Não haveria sentido afirmar, como não se afirma, que só pode
ingressar na casa nessas hipóteses durante o dia.
Já
pensaram no exemplo no qual, alguém precisa de socorro de terceiro,
que fica impedido de entrar na casa, pois o horário não permite o
ingresso?
Seria
uma situação teratológica.
Ocorre
que no caso em tela, a Augusta Turma entendeu que ainda com o
consentimento do morador, a Coorte só poderia adentrar na residência
com determinação judicial, consubstanciado em Mandado de Busca e
Apreensão, ou seja, o Tribunal exigiu um misto entre a 1ª e 4ª
exceção, o que não é permite, embora fosse muito mais favorável
para o investigado, a situação é plenamente prejudicial para o bem
social, que deve prevalecer sobre o individual.
Afirmar
que permitir que a Coorte ingresse em determinada casa “apenas”
com o consentimento do morador” seria esvaziar a previsão
constitucional de que há necessidade de determinação judicial, é
assertiva que não se sustenta.
Primeiro
pelo fato de que, se o investigado não franqueasse a entrada da
milícia pública em sua residência, nessa hipótese, haveria
necessidade de mandado de busca e apreensão.
E,
apenas a título de observação, há ainda aqueles que iriam
justificar o ingresso na residência pela exceção do “flagrante
delito” eis que o tipo penal é de ação múltipla e manter em
casa, sob sua guarda, quantidade de entorpecente com o propósito de
traficar também é conduta prevista na lei.
Segundo,
pelo fato de que, seria entupir o Judiciário com pedidos de
expedição de Mandados de Busca e Apreensão, tecnicamente
desnecessários, diga-se de passagem, o que aumentaria e tornaria
insuportável a burocracia da atuação policial.
Ademais,
não se pode presumir a coação, coerção e abuso de autoridade por
partes dos policiais que são agente públicos e, por esse motivo,
possuem fé pública.
Ou
seja, nos autos deveria haver comprovação de que essas situações
(ao menos uma delas) de fato ocorrera para macular a prova colhida.

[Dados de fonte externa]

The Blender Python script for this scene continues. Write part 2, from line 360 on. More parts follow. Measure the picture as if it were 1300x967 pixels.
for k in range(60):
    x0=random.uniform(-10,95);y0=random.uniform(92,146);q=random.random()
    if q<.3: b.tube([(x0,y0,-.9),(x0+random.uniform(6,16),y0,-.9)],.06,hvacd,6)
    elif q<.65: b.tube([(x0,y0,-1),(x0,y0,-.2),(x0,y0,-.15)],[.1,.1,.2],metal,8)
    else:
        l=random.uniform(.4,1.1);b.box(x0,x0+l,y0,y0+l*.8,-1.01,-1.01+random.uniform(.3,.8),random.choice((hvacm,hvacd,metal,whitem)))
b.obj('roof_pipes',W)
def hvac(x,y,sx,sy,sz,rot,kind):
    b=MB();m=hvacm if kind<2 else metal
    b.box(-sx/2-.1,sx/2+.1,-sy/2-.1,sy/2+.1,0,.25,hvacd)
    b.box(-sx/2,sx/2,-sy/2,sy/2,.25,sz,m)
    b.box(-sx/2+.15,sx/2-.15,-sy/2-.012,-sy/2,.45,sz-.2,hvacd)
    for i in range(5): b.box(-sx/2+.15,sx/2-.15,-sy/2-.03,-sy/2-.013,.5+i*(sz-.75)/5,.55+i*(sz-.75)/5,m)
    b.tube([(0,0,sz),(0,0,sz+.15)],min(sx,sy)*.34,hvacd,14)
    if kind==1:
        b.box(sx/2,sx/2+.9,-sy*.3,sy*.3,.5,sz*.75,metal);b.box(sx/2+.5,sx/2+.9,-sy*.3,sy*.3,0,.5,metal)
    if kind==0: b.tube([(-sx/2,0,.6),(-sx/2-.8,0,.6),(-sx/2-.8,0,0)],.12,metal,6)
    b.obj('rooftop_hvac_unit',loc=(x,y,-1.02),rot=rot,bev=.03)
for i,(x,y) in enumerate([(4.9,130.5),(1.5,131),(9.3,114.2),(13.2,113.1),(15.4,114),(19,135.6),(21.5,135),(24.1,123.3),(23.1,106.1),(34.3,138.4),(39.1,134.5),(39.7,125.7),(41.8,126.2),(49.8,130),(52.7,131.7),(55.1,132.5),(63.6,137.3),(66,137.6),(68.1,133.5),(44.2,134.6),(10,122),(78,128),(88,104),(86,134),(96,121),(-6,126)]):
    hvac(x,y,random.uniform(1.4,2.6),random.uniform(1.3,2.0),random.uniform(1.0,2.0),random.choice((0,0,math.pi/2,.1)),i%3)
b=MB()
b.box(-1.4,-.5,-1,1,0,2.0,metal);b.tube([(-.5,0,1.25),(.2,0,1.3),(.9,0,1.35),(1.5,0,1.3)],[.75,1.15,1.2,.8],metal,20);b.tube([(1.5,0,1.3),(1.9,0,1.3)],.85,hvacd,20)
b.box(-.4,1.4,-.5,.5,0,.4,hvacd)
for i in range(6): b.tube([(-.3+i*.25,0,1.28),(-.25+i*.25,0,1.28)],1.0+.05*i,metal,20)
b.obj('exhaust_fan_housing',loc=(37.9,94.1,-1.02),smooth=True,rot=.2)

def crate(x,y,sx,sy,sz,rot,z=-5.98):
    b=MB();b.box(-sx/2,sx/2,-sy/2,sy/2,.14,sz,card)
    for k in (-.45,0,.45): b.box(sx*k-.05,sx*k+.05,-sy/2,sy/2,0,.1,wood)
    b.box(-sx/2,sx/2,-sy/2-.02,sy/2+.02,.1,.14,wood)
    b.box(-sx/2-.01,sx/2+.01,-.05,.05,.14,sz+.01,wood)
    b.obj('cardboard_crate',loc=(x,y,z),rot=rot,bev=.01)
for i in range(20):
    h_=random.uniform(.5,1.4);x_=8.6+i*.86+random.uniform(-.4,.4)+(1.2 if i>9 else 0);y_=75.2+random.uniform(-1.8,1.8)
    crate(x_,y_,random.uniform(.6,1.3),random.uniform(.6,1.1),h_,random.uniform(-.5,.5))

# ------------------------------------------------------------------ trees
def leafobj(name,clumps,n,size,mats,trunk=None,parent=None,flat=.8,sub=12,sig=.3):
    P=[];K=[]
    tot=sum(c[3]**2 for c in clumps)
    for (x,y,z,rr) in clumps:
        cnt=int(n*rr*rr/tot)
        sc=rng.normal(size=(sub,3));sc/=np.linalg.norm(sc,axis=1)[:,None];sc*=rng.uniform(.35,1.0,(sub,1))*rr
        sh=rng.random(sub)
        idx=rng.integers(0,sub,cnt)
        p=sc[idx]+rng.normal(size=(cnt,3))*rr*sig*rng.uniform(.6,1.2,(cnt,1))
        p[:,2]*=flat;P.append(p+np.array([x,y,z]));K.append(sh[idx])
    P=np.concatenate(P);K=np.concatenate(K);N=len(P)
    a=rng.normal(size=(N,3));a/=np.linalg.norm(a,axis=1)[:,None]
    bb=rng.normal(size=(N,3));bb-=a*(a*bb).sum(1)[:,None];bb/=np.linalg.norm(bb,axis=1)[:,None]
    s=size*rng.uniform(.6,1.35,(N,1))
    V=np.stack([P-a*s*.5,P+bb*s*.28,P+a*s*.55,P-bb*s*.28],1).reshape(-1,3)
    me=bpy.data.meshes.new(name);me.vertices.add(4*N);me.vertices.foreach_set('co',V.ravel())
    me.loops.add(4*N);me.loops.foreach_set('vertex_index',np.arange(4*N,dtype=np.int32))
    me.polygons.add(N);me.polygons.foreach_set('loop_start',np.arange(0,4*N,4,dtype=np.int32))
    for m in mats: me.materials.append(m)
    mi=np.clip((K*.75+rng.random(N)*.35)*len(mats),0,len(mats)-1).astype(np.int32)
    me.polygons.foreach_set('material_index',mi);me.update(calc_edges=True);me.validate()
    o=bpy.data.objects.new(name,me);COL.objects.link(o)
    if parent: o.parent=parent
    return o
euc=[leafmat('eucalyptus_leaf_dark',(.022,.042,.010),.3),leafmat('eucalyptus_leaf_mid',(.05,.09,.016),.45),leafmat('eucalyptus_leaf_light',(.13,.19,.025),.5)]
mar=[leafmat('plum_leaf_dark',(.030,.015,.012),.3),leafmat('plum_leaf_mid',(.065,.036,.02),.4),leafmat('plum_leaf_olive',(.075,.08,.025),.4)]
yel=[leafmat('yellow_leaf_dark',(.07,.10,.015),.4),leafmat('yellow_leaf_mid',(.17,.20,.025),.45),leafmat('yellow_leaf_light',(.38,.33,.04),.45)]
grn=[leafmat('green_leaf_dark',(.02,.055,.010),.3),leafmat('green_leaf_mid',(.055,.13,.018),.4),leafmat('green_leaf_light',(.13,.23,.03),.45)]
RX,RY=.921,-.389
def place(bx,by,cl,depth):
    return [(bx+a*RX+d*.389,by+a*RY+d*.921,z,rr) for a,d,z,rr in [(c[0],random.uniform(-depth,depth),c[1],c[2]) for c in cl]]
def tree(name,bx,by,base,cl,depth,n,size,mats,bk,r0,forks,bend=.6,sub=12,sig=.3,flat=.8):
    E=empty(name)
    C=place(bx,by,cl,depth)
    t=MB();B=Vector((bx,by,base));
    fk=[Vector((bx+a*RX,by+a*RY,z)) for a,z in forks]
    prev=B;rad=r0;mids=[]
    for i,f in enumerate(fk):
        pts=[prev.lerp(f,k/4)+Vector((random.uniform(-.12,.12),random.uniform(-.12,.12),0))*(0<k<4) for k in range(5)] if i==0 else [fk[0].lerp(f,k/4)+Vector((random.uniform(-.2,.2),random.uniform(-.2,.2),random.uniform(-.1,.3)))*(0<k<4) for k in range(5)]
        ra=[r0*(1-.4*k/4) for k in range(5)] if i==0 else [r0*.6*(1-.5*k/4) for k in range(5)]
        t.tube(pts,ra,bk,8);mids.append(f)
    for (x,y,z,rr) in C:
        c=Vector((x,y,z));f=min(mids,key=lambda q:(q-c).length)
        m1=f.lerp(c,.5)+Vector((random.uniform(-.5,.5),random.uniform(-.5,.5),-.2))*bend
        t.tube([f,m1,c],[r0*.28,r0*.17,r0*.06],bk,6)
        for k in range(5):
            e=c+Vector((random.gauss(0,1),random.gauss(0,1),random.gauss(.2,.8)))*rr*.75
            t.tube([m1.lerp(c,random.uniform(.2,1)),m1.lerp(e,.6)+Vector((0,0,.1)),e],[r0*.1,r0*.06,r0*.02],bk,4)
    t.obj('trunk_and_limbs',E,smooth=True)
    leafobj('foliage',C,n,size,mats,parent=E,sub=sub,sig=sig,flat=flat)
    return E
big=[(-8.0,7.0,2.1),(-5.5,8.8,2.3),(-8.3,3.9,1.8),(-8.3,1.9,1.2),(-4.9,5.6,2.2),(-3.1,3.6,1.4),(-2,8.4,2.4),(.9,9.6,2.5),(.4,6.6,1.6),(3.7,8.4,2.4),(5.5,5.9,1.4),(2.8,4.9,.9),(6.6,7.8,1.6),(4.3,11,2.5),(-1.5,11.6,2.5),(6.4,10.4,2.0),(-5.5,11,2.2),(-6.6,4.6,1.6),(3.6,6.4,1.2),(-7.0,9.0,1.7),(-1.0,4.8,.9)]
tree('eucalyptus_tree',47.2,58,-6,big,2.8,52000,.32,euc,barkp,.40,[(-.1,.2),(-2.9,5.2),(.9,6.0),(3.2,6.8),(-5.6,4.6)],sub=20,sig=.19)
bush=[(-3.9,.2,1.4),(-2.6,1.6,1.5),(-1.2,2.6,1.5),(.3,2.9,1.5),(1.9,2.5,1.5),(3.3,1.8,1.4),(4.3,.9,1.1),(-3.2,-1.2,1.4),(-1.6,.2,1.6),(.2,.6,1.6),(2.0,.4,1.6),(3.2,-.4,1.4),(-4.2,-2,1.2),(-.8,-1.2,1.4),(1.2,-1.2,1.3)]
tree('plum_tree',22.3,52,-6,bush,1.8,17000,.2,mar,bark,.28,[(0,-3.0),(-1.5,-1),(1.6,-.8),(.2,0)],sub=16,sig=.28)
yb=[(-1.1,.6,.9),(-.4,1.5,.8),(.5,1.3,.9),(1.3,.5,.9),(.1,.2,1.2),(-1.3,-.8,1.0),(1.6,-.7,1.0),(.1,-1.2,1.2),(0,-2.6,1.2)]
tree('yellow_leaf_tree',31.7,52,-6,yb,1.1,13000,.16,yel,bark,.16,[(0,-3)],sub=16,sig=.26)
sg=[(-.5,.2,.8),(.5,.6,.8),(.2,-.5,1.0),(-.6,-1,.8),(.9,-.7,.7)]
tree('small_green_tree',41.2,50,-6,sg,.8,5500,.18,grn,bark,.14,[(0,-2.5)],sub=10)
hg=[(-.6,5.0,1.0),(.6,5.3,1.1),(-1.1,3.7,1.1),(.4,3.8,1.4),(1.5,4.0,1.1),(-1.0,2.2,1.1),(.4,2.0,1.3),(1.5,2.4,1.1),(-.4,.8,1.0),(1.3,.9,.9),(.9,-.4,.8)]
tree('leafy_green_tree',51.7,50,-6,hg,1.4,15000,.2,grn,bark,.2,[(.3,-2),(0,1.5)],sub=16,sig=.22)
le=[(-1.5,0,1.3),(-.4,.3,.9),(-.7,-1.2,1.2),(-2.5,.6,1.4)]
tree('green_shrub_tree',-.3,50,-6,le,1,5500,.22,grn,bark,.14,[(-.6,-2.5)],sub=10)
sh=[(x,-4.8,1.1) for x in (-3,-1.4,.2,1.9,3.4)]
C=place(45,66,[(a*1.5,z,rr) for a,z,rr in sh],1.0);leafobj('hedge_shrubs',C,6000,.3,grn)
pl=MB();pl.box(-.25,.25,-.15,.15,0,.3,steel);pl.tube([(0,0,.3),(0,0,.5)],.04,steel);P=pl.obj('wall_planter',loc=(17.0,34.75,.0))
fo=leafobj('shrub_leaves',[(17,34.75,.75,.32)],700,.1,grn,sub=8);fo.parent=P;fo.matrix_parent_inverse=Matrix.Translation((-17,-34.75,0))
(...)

O
que não se verificou nos autos.
Desse
modo, patente a legalidade da prova colhida. Não havendo qualquer
mácula em sua produção.
Assim,
pode-se afirmar que pessoas da pior espécie (traficantes previamente
condenados que traficam drogas em ESCOLAS, quando deveriam estar
cumprindo suas penas) foram beneficiadas por uma interpretação que,
ao meu modo de ver, não se justifica tecnicamente.